Texas Gov. Greg Abbott, whose state has restricted companies who “boycott the fossil fuel industry” from working with the state, accounts for the lion’s share of the funds directed to state officials, having received more than $52 million from the energy and natural resources industries, according to the report. Texas Attorney General Ken Paxton has the second-most career contributions of statewide officials on the list, having received more than $5 million in career donations and led 12 attorneys general in a letter opposing the rule in June 2022.

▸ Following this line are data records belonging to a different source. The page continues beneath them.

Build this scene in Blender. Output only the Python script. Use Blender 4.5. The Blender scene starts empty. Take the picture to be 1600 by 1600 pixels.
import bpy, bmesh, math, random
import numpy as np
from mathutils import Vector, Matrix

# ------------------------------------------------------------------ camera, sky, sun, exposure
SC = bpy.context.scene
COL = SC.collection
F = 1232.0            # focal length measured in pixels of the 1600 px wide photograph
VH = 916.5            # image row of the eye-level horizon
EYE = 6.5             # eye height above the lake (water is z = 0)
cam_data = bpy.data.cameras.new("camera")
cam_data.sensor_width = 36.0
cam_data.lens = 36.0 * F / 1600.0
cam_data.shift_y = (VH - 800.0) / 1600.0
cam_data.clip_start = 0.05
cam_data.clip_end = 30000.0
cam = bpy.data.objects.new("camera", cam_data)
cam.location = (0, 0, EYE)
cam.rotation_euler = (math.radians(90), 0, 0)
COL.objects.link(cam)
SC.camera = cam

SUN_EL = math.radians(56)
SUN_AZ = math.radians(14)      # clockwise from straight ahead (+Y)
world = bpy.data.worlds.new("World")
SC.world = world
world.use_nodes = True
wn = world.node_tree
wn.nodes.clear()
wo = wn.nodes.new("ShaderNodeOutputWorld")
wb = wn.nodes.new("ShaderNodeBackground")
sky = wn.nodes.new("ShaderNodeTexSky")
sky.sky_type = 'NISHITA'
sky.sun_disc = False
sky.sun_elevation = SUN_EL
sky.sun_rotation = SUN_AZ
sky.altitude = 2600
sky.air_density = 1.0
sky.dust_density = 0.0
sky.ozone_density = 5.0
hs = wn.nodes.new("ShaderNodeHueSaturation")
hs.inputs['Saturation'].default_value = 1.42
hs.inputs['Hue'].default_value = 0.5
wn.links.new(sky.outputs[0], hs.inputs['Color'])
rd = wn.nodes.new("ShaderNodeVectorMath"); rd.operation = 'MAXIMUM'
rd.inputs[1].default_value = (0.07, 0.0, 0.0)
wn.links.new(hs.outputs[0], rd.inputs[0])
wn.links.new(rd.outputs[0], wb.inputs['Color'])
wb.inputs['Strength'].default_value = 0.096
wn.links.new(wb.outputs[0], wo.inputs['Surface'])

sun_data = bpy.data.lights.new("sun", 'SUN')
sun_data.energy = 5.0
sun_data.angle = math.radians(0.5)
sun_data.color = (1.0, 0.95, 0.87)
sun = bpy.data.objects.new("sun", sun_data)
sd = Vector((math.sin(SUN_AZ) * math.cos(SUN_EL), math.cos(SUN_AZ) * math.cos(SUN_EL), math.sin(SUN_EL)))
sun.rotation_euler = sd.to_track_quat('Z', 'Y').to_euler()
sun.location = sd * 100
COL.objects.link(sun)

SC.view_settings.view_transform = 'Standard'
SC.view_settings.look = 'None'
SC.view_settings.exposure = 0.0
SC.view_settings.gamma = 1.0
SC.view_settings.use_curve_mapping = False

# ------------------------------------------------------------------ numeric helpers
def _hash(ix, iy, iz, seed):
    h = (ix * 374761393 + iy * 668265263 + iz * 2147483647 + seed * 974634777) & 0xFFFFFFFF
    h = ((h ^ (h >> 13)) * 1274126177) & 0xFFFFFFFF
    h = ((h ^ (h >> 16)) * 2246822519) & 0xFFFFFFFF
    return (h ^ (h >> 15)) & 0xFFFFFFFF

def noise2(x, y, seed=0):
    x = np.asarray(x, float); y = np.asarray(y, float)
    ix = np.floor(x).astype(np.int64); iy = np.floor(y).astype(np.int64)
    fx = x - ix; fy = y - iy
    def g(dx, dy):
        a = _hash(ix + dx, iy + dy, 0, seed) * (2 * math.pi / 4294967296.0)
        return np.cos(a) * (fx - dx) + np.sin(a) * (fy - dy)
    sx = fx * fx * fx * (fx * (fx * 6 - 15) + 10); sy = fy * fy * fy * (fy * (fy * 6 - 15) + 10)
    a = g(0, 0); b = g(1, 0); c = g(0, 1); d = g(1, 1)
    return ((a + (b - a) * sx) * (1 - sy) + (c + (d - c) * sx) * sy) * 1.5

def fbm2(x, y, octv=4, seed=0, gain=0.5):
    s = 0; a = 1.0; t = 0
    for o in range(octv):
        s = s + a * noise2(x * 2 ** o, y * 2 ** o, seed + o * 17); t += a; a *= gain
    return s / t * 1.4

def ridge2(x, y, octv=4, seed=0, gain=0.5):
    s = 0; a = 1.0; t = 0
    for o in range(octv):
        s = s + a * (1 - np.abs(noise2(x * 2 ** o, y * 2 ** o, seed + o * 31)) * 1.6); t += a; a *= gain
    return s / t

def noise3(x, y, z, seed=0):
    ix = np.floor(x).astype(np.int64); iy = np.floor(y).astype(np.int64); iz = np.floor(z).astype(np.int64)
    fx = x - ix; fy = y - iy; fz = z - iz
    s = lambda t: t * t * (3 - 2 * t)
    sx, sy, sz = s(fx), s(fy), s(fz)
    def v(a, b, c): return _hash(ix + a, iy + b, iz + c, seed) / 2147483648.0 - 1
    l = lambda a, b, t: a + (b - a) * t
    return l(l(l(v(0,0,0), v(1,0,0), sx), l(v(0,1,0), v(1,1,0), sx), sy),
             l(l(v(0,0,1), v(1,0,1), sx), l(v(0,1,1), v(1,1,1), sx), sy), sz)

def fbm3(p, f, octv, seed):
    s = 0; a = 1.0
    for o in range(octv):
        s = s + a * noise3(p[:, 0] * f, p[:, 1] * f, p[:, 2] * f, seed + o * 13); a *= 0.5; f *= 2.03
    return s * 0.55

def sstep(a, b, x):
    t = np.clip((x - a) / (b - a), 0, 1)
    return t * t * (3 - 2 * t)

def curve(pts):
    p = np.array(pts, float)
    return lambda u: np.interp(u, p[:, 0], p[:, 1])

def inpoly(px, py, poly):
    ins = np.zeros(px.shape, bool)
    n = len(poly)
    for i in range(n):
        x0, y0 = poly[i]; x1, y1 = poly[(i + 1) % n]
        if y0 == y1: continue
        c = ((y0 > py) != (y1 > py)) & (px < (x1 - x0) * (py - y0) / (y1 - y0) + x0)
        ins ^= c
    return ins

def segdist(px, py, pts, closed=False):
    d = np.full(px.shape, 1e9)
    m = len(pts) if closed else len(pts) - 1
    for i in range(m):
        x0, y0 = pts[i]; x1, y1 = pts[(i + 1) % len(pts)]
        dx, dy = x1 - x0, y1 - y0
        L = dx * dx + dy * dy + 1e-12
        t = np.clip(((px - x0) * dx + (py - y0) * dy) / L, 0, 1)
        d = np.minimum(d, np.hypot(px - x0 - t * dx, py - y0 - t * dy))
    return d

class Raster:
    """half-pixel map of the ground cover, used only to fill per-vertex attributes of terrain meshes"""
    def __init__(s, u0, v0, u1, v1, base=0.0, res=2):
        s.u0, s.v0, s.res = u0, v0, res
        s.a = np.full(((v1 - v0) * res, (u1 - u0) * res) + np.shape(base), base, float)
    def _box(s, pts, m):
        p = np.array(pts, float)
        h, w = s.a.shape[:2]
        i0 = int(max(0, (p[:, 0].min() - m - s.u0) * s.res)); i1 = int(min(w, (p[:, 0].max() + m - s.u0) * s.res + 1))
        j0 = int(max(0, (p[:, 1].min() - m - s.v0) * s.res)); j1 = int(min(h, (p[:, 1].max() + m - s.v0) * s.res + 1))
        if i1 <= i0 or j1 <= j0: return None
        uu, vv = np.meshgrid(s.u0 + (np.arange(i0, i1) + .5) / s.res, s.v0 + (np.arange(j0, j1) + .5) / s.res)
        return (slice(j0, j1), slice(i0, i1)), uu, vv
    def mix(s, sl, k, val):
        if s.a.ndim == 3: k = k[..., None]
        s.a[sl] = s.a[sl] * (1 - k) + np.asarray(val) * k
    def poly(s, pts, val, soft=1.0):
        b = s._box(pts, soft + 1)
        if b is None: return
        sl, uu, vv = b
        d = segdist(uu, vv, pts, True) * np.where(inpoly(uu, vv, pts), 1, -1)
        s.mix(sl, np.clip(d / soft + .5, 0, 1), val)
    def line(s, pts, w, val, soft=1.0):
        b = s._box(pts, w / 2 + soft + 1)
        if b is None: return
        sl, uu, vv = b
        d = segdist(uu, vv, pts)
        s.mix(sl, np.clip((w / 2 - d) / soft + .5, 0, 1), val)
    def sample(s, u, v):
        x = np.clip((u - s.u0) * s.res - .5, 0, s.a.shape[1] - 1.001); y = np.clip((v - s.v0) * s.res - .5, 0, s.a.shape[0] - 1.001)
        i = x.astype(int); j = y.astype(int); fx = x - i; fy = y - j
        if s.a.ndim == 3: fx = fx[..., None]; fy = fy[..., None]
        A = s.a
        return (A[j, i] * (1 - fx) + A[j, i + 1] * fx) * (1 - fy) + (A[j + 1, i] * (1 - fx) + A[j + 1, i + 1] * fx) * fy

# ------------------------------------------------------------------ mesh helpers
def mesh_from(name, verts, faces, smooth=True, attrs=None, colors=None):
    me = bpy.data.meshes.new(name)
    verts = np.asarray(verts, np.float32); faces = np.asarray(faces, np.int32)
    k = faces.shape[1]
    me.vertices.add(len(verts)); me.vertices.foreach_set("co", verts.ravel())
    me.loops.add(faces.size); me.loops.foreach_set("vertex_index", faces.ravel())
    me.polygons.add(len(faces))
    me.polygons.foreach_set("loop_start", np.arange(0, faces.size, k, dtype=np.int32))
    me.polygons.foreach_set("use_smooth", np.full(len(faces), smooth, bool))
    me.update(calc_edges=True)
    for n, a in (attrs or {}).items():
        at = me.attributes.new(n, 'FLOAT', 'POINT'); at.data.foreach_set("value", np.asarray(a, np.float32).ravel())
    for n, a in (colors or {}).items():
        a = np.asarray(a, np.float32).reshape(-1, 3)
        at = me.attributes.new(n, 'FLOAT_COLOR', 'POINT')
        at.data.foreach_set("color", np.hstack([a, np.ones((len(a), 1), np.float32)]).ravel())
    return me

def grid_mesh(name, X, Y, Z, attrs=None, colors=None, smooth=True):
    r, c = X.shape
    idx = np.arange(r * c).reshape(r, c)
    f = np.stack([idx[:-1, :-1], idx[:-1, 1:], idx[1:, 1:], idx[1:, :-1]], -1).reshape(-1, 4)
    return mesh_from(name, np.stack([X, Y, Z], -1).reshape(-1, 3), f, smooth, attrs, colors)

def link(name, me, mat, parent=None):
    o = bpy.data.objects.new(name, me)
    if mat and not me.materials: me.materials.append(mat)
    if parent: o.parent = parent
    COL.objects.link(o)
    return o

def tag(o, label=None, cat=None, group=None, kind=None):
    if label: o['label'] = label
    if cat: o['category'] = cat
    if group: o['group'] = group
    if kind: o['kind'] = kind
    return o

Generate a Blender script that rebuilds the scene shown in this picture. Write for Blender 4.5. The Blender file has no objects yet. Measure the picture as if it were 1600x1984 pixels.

Paxton said in the 2022 letter that the proposed rules “flagrantly exceed” the agency’s rulemaking authorities and the requirement for scope 3 disclosure “will not produce reliable information for investors.” The letter added that the SEC’s proposal for greenhouse gas emissions disclosures go beyond those required by the Environmental Protection Agency.
“The reliability of scope 3 emissions has not been firmly established. The requirement to disclose GHG emissions is, therefore, unreasonably broad,” Paxton wrote. “To the extent SEC has any legitimate reason to require any GHG reporting, it appears not to have properly considered less burdensome alternatives.”
Paxton also co-led 26 Republican state attorneys general, along with Utah Attorney General Sean Reyes, in a lawsuit opposing a Labor Department rule that allows retirement plan managers to consider ESG factors. Unlocking America’s Future tabs $122,000 in career donations to Reyes from the energy and natural resources sector.
The group said in a release that when the SEC releases its final rule in April, “we will learn whether the years-long, coordinated efforts by corporate polluters paid off.”
The findings come a month after Unlocking America’s Future launched with a more than $10 million campaign to counter Republicans’ attacks on the use of environmental, social and governance principles. Unlocking America’s Future, which does not have to disclose its donors as a 501(c)4, billed itself as a “nonpartisan group that will counter well-funded attacks” when it launched.